When we checked in, I had to fill out an admissions form. This form had an extensive section for information on all three of us, more so than any form I’ve previously encountered. I was rolling right through the baby’s section — social security number, name, birthdate — when I hit a blank that gave me pause.

Religion: ___________________

Nobody had asked me this before. Mine and his father’s, yes, but I’ve never had to mark down baby J’s religion. I paused and looked at BWB, who shrugged. Just put both, he said. Oh, right, of course. So I filled it out: Christian/Jewish. I was proud of us, satisfied with that answer, and moved on.

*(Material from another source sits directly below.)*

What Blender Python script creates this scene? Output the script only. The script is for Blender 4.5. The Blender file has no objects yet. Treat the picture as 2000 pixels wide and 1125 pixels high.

The clerk at the desk, an older gentleman who had been telling me about his pre-Katrina job in real estate, looked apologetic. “I’m sorry, mama, but the system only lets me put one in.” I frowned, and started to explain that it wouldn’t be accurate. “Should I put down other?” Um. Okay? So my son got marked down as “other”, and he apologized again. He said he was Cajun, and they never had a good box to check for that, or for Creole either. I smiled and nodded, and we moved on.

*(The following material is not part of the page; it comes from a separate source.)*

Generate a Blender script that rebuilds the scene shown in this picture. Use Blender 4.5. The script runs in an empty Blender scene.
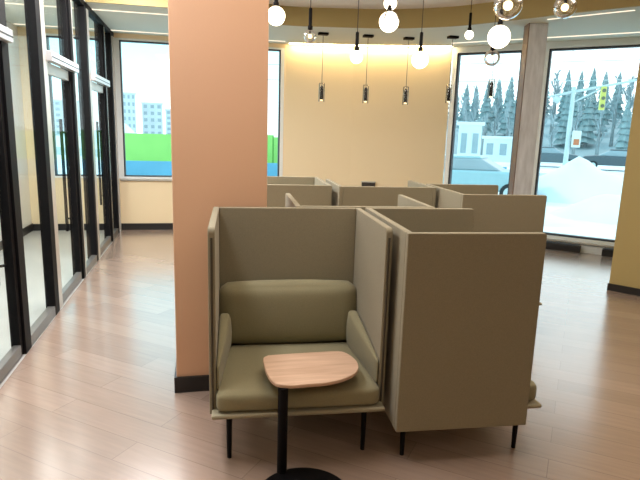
import bpy, bmesh, math, random
from mathutils import Vector, Matrix, noise
R = math.radians
PI = math.pi
random.seed(4)
SC = bpy.context.scene
COL = SC.collection

# ------------------------------------------------------------------ camera
cam_data = bpy.data.cameras.new('camera')
cam_data.sensor_width = 36.0
cam_data.lens = 545.0 * 36.0 / 640.0
cam_data.clip_end = 500
cam = bpy.data.objects.new('camera', cam_data)
COL.objects.link(cam)
cam.matrix_world = Matrix(((0.977091, 0.013287, -0.212409, 0.0),
                           (-0.210826, 0.196877, -0.957493, 0.0),
                           (0.029096, 0.980338, 0.195168, 1.75),
                           (0, 0, 0, 1)))
SC.camera = cam

# ------------------------------------------------------------------ world, sun, exposure
SC.view_settings.view_transform = 'Standard'
SC.view_settings.look = 'None'
SC.view_settings.gamma = 1.0
SC.view_settings.exposure = 0.1
SC.view_settings.use_curve_mapping = False
SC.cycles.use_denoising = True
SC.cycles.max_bounces = 10
SC.cycles.diffuse_bounces = 5
SC.cycles.glossy_bounces = 4
SC.cycles.transmission_bounces = 6
SC.cycles.transparent_max_bounces = 16
SC.cycles.sample_clamp_indirect = 6.0
SC.cycles.caustics_reflective = False
SC.cycles.caustics_refractive = False


def lin(c):
    return tuple(((v / 255 / 12.92) if v / 255 <= 0.04045 else ((v / 255 + 0.055) / 1.055) ** 2.4) for v in c)


w = bpy.data.worlds.new('sky')
SC.world = w
w.use_nodes = True
nt = w.node_tree
nt.nodes.clear()
tc = nt.nodes.new('ShaderNodeTexCoord')
sx = nt.nodes.new('ShaderNodeSeparateXYZ')
rp = nt.nodes.new('ShaderNodeValToRGB')
bg = nt.nodes.new('ShaderNodeBackground')
ow = nt.nodes.new('ShaderNodeOutputWorld')
nt.links.new(tc.outputs['Generated'], sx.inputs[0])
nt.links.new(sx.outputs['Z'], rp.inputs[0])
cl = nt.nodes.new('ShaderNodeMapRange')
cl.inputs['From Min'].default_value = 0.0
cl.inputs['From Max'].default_value = 0.55
nt.links.new(sx.outputs['X'], cl.inputs[0])
mxs = nt.nodes.new('ShaderNodeMix')
mxs.data_type = 'RGBA'
mxs.inputs[7].default_value = (*lin((236, 244, 247)), 1)      # bright overcast towards the street
nt.links.new(cl.outputs[0], mxs.inputs[0])
nt.links.new(rp.outputs[0], mxs.inputs[6])
nt.links.new(mxs.outputs[2], bg.inputs[0])

nt.links.new(bg.outputs[0], ow.inputs[0])
els = rp.color_ramp.elements
els[0].position = 0.0
els[0].color = (*lin((245, 248, 250)), 1)
els[1].position = 0.9
els[1].color = (*lin((176, 212, 230)), 1)
e = els.new(0.10)
e.color = (*lin((190, 238, 245)), 1)
e = els.new(0.25)
e.color = (*lin((140, 220, 236)), 1)
bg.inputs[1].default_value = 2.2


def sun_lamp(name, rot, strength, color, angle):
    l = bpy.data.lights.new(name, 'SUN')
    l.energy = strength
    l.color = color
    l.angle = R(angle)
    o = bpy.data.objects.new(name, l)
    o.rotation_euler = rot
    COL.objects.link(o)


sun_lamp('sun', (R(55), 0, R(-120)), 1.2, (1.0, 0.97, 0.92), 10)


def area(name, loc, size, power, color, rot=(0, 0, 0)):
    l = bpy.data.lights.new(name, 'AREA')
    l.shape = 'RECTANGLE'
    l.size, l.size_y = size
    l.energy = power
    l.color = color
    o = bpy.data.objects.new(name, l)
    o.location = loc
    o.rotation_euler = rot
    COL.objects.link(o)
    return o


WARM = (1.0, 0.86, 0.70)
area('fill_front', (1.5, 3.5, 3.40), (2.4, 3.0), 72, WARM)  # added fill over the booths, no fixture behind it
area('fill_behind', (1.2, -0.6, 3.40), (3.0, 2.0), 18, (1.0, 0.90, 0.80))  # unseen fill added behind the camera to brighten the room
area('fill_corridor', (-0.75, 4.6, 3.42), (0.5, 5.0), 150, (0.98, 0.97, 1.0))  # added fill that lifts the corridor floor and left-facing panels
area('fill_corridor_far', (-0.6, 6.2, 3.42), (0.6, 1.8), 60, (1.0, 0.95, 0.90))  # second added fill, brightens the far end of the corridor
area('fill_office', (-2.0, 5.6, 3.17), (0.7, 5.5), 110, (1.0, 0.97, 0.93))  # added fill to make the offices behind the glass brighter
area('fill_right', (3.7, 3.2, 3.42), (1.0, 3.0), 22, WARM)  # added fill for the right side, no lamp modelled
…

But I haven’t moved on. My son is other? No. Other implies not belonging, lack of definition. My son is not other. My son is loved and accepted by two communities, has two sets of ladies at coffee hour and oneg who want to hold him. My son was blessed by a rabbi and a priest, he hears both Shalom Rav and Come Thou Fount of Every Blessing sung to him as lullabies at bedtime. I reject your checkbox, fancy computer system.

Yet even as I write this, I know that this is only the beginning. We have a long road of other-ness ahead of us, and I am sure this will be far from the last time that we find ourselves in this position. We are still confident in our choice to “do both”, and still certain we will make this work. That doesn’t mean we’re not aware that it would have been easier to just pick one. Sometimes the right thing isn’t the easy thing, though.

Someday, my son will speak for himself. He might choose to identify as Jewish, or Christian. He might call himself Buddhist, or Muslim, or Wiccan. Maybe he will continue to claim all of his heritage and defy the checkboxes on his own. Until he gets old enough to make those choices, though, it falls on me to try and make the world accept his religious reality.

So no, not “other”. How about, All of the Above, Yes, or Both? It’s Complicated. More Than Meets the Eye. Answer Unclear, Ask Again Later. Clearly, the form needs to be updated.

In the meantime, we’ll keep doing our thing despite the boxes. My son and our family are many things, and we are okay with that. Even if sometimes we don’t fit neatly on a form.